November 14 Teleconference with Margaret R. Miles

“Imagining the Intelligent Body”

Join us for an exciting conversation with Margaret Miles about her forthcoming work on imagining the intelligent body. She takes off from her highly praised book Augustine and the Fundamentalist’s Daughter to explore how the intelligent body differs from the usual Western formulation of the rational mind. She will offer a feminist approach to moving beyond the body/soul dualism to a more wholistic way of living.

Margaret R. Miles, professor emerita at the Graduate Theological Union (GTU), served as Dean of the GTU from 1996 to 2001. She was the first woman tenured at Harvard Divinity School where she taught for eighteen years. Dr. Miles chaired the HDS Theology Department and the Committee on Religion, Gender, and Culture.

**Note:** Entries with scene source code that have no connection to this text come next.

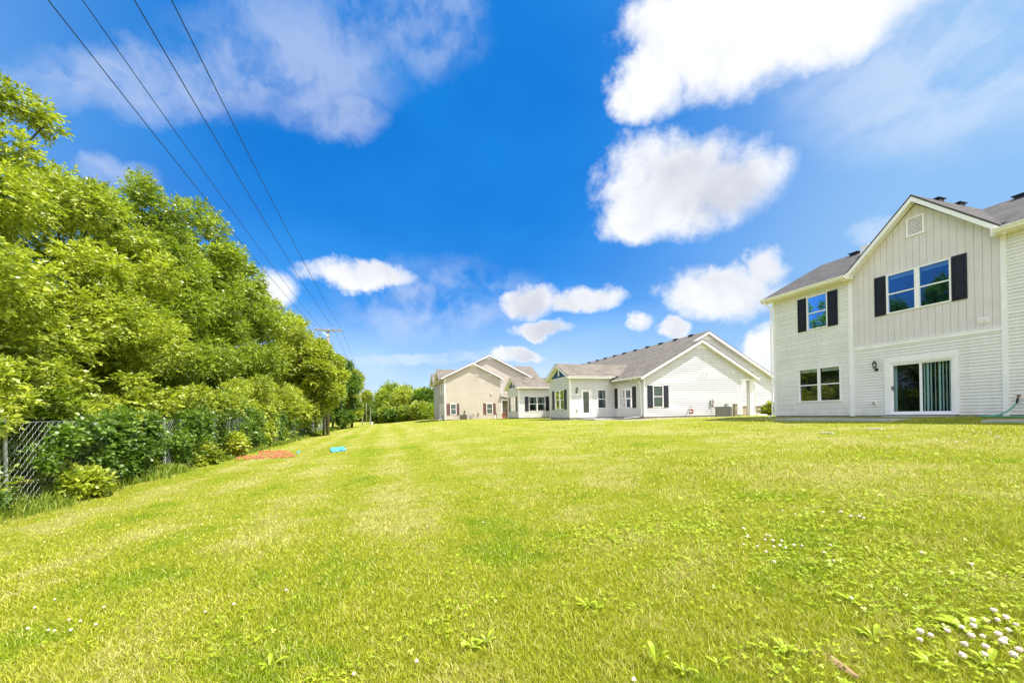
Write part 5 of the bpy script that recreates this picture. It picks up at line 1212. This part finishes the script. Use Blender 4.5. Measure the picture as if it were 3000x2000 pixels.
crumple('plastic_netting', 'larger heap of orange plastic netting lying on the lawn near the fence', 'netting', 755, 868, 1322, 1345, ORANGE, .02, 34, 14, 3, True)
crumple('plastic_netting', 'thin strip of orange plastic netting left of the larger orange heap', 'netting', 690, 775, 1338, 1350, ORANGE, .015, 26, 6, 4, True)
crumple('tarp', 'crumpled bright blue tarp lying on the lawn', 'tarp', 966, 1014, 1314, 1327, BLUEP, .07, 14, 7, 5)
crumple('plastic_scrap', 'tiny scrap of blue plastic between the orange netting and the blue tarp', 'plastic scrap', 870, 880, 1325, 1330, BLUEP, .06, 4, 3, 6)
a, b, z = gpos(2472, 1966)
q = MB(); pr = [(-.14, .018), (-.10, .03), (-.02, .032), (.05, .028), (.14, .016)]; r9 = random.Random(2); rows = []
for x, wv in pr:
    rows.append([(x, -wv, .012+r9.uniform(0, .006)), (x, -wv*.4, .030), (x, wv*.5, .028+r9.uniform(-.004, .004)), (x, wv, .010)])
for r0_, r1_ in zip(rows[:-1], rows[1:]):
    for k in range(3): q.add([r0_[k], r1_[k], r1_[k+1], r0_[k+1]], [(0, 1, 2, 3)])
e0 = gpos(2428, 1932); e1 = gpos(2515, 1998); dd = Vector((e1[0]-e0[0], e1[1]-e0[1], 0)); ll = dd.length; dd.normalize(); kx = ll/.28*.9
q.v = [(a+dd.x*v[0]*kx-dd.y*v[1]*.7, b+dd.y*v[0]*kx+dd.x*v[1]*.7, z+v[2]*.8+.002) for v in q.v]
bks = build('bark_scrap', q, plain('tan_bark', (.34, .21, .12), .9, .45, 30, bump=.4), None, (a, b, z)); bks.modifiers.new('t', 'SOLIDIFY').thickness = .006
tag(bks, 'tan strip of bark lying in the grass at the bottom edge', 'bark')
for px, py, lab in ((2423, 1270, 'short white board lying in the lawn below the lower double window'), (2563, 1258, 'short white board lying in the lawn left of the sliding door')):
    a, b, z = gpos(px, py); o = build('scrap_board', MB().box(a-.035, a+.035, b-.17, b+.17, z+.012, z+.034).box(a-.037, a-.01, b-.18, b-.05, z+.035, z+.046), TRIM, None, (a, b, z)); tag(o, lab, 'board', 'white scraps of board')
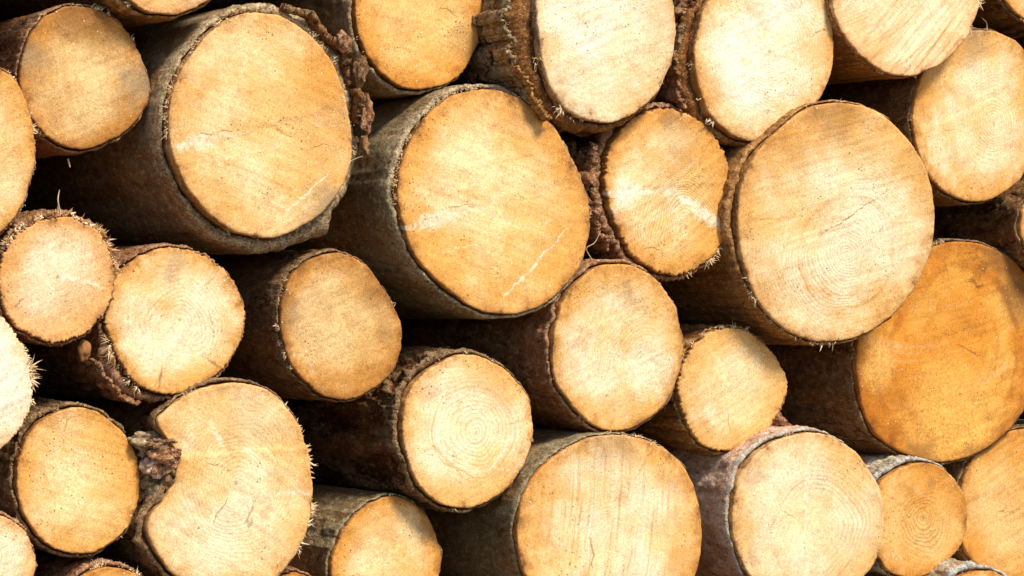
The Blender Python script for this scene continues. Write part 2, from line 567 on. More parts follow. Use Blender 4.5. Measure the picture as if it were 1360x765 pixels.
    sp = [(a_, b_, int(c_ * 1.1), d_ * .8, e_ * 1.15, f_ * 1.55, g_) for (a_, b_, c_, d_, e_, f_, g_) in L.get('fringe', [])]
    sp.append((-180, 180, L.get('fuzz', 46), .0015, .007, .0006, .6))
    fibres(sp, 'splinter_fringe', M_FIBRE)
    if L.get('bast'):
        fibres(L['bast'], 'torn_bast', M_FIBRE_BROWN)

    for (lu, lv, ly, lr, sq, bk, ls) in L.get('lumps', []):
        c = at(lu, lv, y0 + ly) - np.array([cx, y0, cz])
        na_, nb_ = 40, 24
        aa = np.linspace(0, 2 * PI, na_, endpoint=False)
        bb = np.linspace(-PI / 2, PI / 2, nb_)
        B_, A_ = np.meshgrid(bb, aa, indexing='ij')
        D_ = np.stack([(np.cos(B_) * np.cos(A_)).ravel(), (np.cos(B_) * np.sin(A_)).ravel(), np.sin(B_).ravel()], 1)
        nz = pn(D_ * 1.3 + ls, ls) * .55 + np.round(pn(D_ * 2.4 + ls, ls + 1) * 3) / 3 * .25 + fbm(D_ * 5 + ls, ls + 2, 3) * .12
        sc = np.array(sq)
        vv = D_ * (1 + nz)[:, None] * sc * lr * PXM + c
        lo_ = link_mesh('bark_chunk', vv, grid_faces(nb_, na_), bark_for(bk, k + 300 + ls), root, True,
                        {'plate': np.clip(.6 + nz, 0, 1), 'rim': np.full(len(vv), .35)})
        lo_.data.polygons.foreach_set('use_smooth', [ls % 2 == 0] * len(lo_.data.polygons))

    # --- loose plates of bark lifting off the side
    for (a0, a1, ya, yb, lift, th_, bk) in L.get('flaps', []):
        nu, nv = 110, 70
        V, keep, pv = [], [], []
        for iv in range(nv):
            fv = iv / (nv - 1)
            for iu in range(nu):
                fu = iu / (nu - 1)
                ang = math.radians(a0 + (a1 - a0) * fu)
                i = (ang + PI) / (2 * PI) * na
                i0 = int(math.floor(i)) % na
                r_ = R[i0] + thick[i0]
                y = ya + (yb - ya) * fv
                V.append((ang, r_, y, fu, fv))
        V = np.array(V)
        Q = np.stack([V[:, 3] * (a1 - a0) / 22, V[:, 4] * (yb - ya) * 22, np.full(len(V), k + a0)], 1)
        nz = fbm(Q * 1.3, seed + 70, 4, .6)
        edge = np.minimum(np.minimum(V[:, 3], 1 - V[:, 3]) * 3.2, np.minimum(V[:, 4], 1 - V[:, 4]) * 3.2)
        keep = edge + nz * .75 > .18
        r_ = V[:, 1] + lift * (.4 + .6 * (1 - V[:, 4])) + fbm(Q * 2.2, seed + 80, 4, .6) * .003
        vv = np.stack([np.cos(V[:, 0]) * r_, V[:, 2] + nz * .006, np.sin(V[:, 0]) * r_], 1)
        ff = []
        for iv in range(nv - 1):
            for iu in range(nu - 1):
                q4 = (iv * nu + iu, iv * nu + iu + 1, (iv + 1) * nu + iu + 1, (iv + 1) * nu + iu)
                if all(keep[j] for j in q4):
                    ff.append(q4[::-1])
        if not ff:
            continue
        used = sorted({j for f_ in ff for j in f_})
        mp_ = {j: i for i, j in enumerate(used)}
        fo = link_mesh('bark_flap', vv[used], [tuple(mp_[j] for j in f_) for f_ in ff], bark_for(bk, k + 200), root, True,
                       {'plate': np.clip(.55 + nz[used] * .9, 0, 1)})
        md = fo.modifiers.new('thickness', 'SOLIDIFY')
        md.thickness = th_
        md.offset = 1
    return root


# colours of staining, painted shade and lines
BRN = (.22, .10, .035)
GRY = (.30, .235, .14)
ORG = (.62, .27, .05)
PAL = (.92, .82, .62)
DRK = (.07, .035, .015)
GRP = 'cut logs stacked in the pile'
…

Margaret received her B.A. and M.A. from San Francisco State University, and her Ph.D. from the Graduate Theological Union (GTU). She has lectured widely in the United States and Europe on patristic theology, asceticism, religion and art, gender theory, as well as film and literary criticism. She served on the editorial boards of the Journal of the American Academy of Religion and the Journal of Feminist Studies in Religion.

Among her many publications are: Augustine and the Fundamentalist’s Daughter (Cascade Books, 2011); Augustine on the Body (Wipf & Stock Publishers, 2009); A Complex Delight: The Secularization of the Breast, 1350-1750 (University of California Press, 2008); Bodies in Society: Essays on Christianity in Contemporary Culture (Cascade Books, 2008); Carnal Knowing: Female Nakedness and Religious Meaning in the Christian West (Wipf & Stock Publishers, 2006); and The Word Made Flesh: A History of Christian Thought (Wiley-Blackwell, 2004).

Join us on Wednesday, November 14, 2012, at 1 PM (EST) to talk with Margaret about “Imagining the Intelligent Body.”